“Okul öncesi çocuklar fotoğrafı mobil cihazlarla çekiyor”
Okul öncesi 60-72 aylık çocukların fotoğrafı tanıma ve üretme yetkinliklerini inceleyen Öğr. Gör. İbrahim Tarkan Doğan yaptığı araştırmanın sonuçlarını paylaştı. Araştırmaya göre çocukların yüzde 75’i daha önce fotoğraf çektiğini belirtirken, çocukların yüzde 66’sı fotoğrafı mobil cihazlarla çektiklerini, yüzde 63’ü de mobil cihazlarla daha güzel fotoğraf çekildiğini ifade ediyor.
Çocukların sadece yüzde 8’inin ailelerinin fotoğraf makinesini kullandığını belirten İstanbul Gelişim Üniversitesi’nden Öğr. Gör. İbrahim Tarkan Doğan, “Çocukların yüzde 47’si fotoğrafın çekilme nedenine ilişkin kendi gerekçelerini içeren cevaplar verse de, sadece yüzde 2’si fotoğrafın hatırlamak için çekildiğini ifade ediyor. Çocukların yüzde 75’i daha önce fotoğraf çektiğini belirtirken, çocukların yüzde 66’sı fotoğrafı mobil cihazlarla çektiklerini, yüzde 63’ü de mobil cihazlarla daha güzel fotoğraf çekildiğini söylüyor” diye konuştu.

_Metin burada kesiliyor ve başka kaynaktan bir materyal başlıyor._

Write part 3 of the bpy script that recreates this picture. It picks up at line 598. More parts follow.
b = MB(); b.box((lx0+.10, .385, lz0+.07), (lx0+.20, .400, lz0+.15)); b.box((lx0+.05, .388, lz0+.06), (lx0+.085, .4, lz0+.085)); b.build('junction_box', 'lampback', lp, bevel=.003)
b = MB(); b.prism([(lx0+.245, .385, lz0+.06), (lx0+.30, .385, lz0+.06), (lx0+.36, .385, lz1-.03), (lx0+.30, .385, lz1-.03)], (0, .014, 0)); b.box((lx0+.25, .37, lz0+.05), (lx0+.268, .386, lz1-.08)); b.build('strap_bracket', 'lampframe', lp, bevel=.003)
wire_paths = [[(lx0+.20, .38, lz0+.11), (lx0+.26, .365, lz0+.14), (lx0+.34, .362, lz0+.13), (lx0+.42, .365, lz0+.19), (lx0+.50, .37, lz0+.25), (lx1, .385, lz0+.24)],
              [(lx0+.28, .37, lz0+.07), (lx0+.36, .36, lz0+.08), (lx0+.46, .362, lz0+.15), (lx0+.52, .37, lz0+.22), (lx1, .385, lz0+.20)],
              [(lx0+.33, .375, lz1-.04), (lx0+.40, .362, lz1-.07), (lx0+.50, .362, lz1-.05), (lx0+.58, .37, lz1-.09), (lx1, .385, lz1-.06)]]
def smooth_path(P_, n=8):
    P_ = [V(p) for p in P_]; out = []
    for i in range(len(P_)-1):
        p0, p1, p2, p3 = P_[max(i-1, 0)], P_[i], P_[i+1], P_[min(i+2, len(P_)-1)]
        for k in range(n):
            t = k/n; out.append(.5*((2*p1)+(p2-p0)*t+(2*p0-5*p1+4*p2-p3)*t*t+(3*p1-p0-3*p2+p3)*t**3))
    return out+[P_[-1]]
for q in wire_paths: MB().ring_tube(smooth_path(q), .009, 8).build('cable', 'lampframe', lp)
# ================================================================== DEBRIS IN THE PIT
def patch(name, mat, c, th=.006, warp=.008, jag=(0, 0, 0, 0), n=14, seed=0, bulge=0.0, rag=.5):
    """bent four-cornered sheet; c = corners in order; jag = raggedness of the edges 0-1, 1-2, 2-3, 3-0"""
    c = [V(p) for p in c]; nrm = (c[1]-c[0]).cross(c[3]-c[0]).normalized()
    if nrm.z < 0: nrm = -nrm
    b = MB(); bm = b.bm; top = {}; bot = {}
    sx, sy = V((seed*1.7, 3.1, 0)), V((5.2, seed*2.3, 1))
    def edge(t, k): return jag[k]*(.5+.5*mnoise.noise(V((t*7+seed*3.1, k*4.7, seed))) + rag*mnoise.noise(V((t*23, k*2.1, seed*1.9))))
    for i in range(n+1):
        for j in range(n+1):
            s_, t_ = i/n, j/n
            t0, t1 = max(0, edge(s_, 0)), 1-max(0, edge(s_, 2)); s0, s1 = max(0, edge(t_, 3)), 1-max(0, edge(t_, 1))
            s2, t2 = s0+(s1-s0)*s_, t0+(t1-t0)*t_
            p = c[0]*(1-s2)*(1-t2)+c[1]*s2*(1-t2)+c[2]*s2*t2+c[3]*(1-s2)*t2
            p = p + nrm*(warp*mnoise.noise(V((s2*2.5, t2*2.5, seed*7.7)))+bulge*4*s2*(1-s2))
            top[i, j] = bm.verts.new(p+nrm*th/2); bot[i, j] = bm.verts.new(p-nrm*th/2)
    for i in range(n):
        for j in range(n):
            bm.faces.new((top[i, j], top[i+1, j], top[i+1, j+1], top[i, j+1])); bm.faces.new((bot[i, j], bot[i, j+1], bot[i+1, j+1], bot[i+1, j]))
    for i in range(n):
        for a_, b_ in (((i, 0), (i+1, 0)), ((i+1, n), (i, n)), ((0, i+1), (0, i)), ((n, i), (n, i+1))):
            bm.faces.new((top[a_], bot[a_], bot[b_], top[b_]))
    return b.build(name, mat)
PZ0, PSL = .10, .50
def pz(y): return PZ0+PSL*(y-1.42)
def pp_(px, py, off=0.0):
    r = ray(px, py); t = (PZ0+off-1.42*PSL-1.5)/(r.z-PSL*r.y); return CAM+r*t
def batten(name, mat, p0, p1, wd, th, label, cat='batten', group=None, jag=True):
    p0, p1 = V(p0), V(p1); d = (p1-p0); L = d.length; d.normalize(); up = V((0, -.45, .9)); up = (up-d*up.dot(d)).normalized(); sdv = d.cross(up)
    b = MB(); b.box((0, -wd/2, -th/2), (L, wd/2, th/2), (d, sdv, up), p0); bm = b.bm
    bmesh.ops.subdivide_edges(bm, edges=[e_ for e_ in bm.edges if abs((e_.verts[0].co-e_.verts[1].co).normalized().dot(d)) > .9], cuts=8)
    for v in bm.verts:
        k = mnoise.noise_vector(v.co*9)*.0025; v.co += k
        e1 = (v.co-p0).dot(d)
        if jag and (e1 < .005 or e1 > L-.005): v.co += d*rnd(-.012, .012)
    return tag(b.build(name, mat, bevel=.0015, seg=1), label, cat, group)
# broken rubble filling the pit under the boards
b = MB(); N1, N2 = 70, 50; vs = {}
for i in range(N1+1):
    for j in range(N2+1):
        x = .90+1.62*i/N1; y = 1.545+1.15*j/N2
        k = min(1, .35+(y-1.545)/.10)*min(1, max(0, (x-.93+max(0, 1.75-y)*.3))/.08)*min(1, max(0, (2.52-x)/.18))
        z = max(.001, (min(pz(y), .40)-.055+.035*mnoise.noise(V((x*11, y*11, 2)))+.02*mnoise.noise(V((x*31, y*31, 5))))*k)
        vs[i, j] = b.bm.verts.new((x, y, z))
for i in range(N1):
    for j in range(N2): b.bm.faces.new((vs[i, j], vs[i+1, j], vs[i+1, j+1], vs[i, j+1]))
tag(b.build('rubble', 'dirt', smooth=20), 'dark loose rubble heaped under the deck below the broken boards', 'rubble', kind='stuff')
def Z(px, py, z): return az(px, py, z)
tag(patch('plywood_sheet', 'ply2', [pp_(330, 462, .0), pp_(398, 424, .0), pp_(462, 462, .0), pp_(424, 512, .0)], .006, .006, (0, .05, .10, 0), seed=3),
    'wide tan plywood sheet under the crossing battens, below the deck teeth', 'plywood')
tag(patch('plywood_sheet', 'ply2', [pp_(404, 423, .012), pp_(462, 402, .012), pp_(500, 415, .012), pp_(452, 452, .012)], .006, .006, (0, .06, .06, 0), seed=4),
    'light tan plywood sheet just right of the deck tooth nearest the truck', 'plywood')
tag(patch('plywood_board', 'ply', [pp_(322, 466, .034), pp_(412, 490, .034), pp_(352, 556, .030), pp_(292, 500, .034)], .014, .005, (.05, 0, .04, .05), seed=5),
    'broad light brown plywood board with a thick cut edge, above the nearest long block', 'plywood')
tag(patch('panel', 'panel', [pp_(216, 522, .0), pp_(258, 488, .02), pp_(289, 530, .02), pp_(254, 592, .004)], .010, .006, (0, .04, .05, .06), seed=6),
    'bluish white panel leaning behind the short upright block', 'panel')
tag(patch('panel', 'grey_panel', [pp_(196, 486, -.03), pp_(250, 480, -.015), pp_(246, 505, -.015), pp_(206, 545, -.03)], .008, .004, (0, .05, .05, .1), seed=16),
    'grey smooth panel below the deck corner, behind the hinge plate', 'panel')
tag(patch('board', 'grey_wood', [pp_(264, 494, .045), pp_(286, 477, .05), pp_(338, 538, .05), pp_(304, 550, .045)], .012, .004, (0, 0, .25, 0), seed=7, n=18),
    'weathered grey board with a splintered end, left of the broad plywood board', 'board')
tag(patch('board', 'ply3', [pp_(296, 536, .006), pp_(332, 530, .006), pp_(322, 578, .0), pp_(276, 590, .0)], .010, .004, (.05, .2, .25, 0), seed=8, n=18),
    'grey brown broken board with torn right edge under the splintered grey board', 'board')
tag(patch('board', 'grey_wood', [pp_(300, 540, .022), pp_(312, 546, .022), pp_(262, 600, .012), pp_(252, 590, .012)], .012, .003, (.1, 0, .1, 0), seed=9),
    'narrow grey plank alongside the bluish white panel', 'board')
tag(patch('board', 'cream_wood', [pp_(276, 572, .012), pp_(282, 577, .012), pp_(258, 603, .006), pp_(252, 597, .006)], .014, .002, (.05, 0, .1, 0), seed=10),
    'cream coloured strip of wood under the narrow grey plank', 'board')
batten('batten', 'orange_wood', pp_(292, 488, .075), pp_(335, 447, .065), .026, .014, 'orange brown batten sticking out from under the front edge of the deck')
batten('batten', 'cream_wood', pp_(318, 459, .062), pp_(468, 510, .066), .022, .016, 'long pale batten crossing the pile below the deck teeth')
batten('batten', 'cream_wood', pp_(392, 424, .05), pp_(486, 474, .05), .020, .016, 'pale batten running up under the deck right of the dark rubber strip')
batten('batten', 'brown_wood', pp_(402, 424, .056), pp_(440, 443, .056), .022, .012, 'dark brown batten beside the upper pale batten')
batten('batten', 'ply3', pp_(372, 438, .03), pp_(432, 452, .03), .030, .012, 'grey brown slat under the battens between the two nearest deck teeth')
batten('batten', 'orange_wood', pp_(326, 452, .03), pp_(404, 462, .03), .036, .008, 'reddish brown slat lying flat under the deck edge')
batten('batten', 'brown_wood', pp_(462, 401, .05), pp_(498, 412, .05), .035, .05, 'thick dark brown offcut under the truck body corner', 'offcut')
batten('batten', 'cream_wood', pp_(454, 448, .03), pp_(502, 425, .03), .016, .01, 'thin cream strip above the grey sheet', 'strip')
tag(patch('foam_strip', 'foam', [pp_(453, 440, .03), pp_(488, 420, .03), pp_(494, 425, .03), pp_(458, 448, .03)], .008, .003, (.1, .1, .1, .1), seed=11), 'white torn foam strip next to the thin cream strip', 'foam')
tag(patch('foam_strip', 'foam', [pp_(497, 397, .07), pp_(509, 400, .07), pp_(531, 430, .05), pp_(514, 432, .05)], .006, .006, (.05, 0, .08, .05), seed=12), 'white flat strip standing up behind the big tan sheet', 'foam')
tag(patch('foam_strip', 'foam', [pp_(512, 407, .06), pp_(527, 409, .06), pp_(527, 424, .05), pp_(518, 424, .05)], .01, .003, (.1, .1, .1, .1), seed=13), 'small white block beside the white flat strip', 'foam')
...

Araştırma kapsamında çocuklara uygulanan atölye programı hakkında konuşan Doğan, “Çocukların yüzde 87,2 başarı oranına ulaştı. Bu oran, okul öncesinde fotoğrafçılık atölye çalışmasıyla, çocukların maruz kaldıkları görselleri ve fotoğrafları nitelik bakımından ayırabilme gücünü kazanabildiklerini ve tüketici konumun yanı sıra üretici konuma geçebildiklerini gösterir nitelikte. Okul öncesinde fotoğraf ve fotoğrafçılık eğitimine ilişkin yapılacak çalışmaların sayıca artırılması okul öncesi eğitimin niteliğinin artırılmasına da önemli katkı sağlayacaktır” dedi.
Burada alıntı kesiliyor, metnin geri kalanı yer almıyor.